One example for helpful procurement information is: Net Market Makers: http://web.netmarketmakers.com (very good international links database, links to marketplaces, procurement software, auction software, but no description of the links)

Supplier and Customer Data Base Search Sites
In order to find new suppliers for the products required, purchasers can refer to trage pages which is usually free of charge. The trade pages mostly offer products when there is an actual demand, e.g. in case of overcapacities.

Much more professional and detailed information on certain products and suppliers can be found in numerous supplier and company databases. The purchaser can, against a set fee, search for specific suppliers or products.

Virtual marketplaces require a supplier/product database as basis for their service as well. Some e-marketplaces allow registered subscribers against a set fee access to their database. This is particularly attractive for users who are initially interested in using the Internet for procurement marketing only before possibly implementing e-procurement.

Example: Kompass: http://www.kompass.com (Business-to-Business Search: 23 million products from 70 countries)

Trade Boards and Trade Pages
Trade pages and trade boards (also called Bulletin Board Services or Trade Leads) are highly efficient ways to invite tenders via the Internet and to attract the attention of potential suppliers world-wide. Just like traditional search engines they are based on a database in which both the suppliers can offer their products and customers can invite tenders. On most trade boards users can chose from a selection of industrial sectors, products and/or the role of the player (Buyer/Seller). The use of trade pages and placement of tenders is usually free of charge as the services are financed through advertisements.

Example
UNCTAD Trade Development Center This is the trade page of the United Nations which has set itself the objective of supporting electronic trading globally. When an invitation to tender is placed, it is passed on and distributed via a trade net that has been created within the UN. Today, this network links 135 so-called Trade points world-wide, nearly all Chambers of Commerce as well as seven million companies.

Procurement Home Pages of Purchasing Departments
Having an own procurement home page offers the possibility to present the procuring company and required products in such a way that only those suppliers establish contacts with the department who are potentially capable of meeting the stipulated requirements.

This procurement marketing tool has been used intensively in the USA and Japan for quite a few years now and is becoming increasingly popular in large corporations in Europe as well.

Example
Nasa Procurement Office: http://www.hq.nasa.gov/office/procurement/ (The "Mother" of all procurement home pages; NASA handles all orders of up to 50,000 USD exclusively via this site).

Suitable products and services for e-procurement
Direct goods Direct goods with a high level of strategic importance for the production process must be very carefully selected for e-procurement because a change of suppliers is related to the confidence of the supplier, the product quality and the logistic.

Indirect goods/MRO goods
These products are highly qualified for internet transactions. They are characterized by low cost per unit, small ordering quantities and frequent order placement.
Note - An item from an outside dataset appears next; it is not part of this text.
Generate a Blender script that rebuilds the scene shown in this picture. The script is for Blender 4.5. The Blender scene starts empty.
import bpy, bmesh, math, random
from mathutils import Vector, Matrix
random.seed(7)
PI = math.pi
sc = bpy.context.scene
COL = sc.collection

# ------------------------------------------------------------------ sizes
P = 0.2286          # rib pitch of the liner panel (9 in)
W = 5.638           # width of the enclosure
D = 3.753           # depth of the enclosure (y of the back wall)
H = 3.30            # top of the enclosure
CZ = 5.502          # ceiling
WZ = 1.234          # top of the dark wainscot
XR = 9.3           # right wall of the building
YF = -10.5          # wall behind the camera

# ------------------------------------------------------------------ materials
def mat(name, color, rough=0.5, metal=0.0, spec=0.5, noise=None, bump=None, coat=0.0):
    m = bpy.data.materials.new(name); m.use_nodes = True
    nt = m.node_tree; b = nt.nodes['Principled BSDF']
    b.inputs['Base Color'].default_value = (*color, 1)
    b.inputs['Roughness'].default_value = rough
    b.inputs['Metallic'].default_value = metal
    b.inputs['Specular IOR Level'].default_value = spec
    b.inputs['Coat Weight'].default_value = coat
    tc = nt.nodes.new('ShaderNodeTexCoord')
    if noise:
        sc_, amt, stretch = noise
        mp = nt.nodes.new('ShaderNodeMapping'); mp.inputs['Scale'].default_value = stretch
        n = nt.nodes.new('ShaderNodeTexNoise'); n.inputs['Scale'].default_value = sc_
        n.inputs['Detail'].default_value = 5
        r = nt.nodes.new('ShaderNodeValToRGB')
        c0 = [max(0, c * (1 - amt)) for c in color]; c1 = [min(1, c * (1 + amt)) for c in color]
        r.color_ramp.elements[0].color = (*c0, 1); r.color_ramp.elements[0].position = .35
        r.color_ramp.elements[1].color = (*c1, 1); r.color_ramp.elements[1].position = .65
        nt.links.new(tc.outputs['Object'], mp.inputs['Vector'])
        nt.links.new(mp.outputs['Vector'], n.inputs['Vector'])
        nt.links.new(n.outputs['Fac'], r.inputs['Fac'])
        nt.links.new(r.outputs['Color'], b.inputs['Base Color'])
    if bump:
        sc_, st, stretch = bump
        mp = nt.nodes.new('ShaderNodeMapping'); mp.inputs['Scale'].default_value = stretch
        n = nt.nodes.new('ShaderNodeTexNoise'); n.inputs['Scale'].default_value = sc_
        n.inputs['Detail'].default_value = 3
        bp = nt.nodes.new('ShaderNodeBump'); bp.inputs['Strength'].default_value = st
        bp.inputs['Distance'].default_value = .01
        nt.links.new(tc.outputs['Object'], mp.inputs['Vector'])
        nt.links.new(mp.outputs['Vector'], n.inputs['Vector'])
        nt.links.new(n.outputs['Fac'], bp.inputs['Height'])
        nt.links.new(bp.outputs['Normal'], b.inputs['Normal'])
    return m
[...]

In addition MRO products are of low strategic importance and have a nearly world wide standard.

Services
Services can be ordered by Internet if they are standardized or exactly described. The description and definition costs necessarily time and is difficult. The standards are in development, only some are common. The content could be internationally different.

The outlook and expectation of e-procurement from two positions

 
Consultants
Practitioners
 
IT % of all business transactions
IT % of all business transactions
Direct goods
30%
10 – 15 %
MRO products
80%
60%
Services
25 – 40 %
5 – 15 %

The development of the portion of e-procurement in the purchasing departments depends on the strategy of the company, the qualification and education of the staff and on the extent of accepted standards of products and services. Finally the purchasing managers have trust in e-business and successful experience in e-procurement.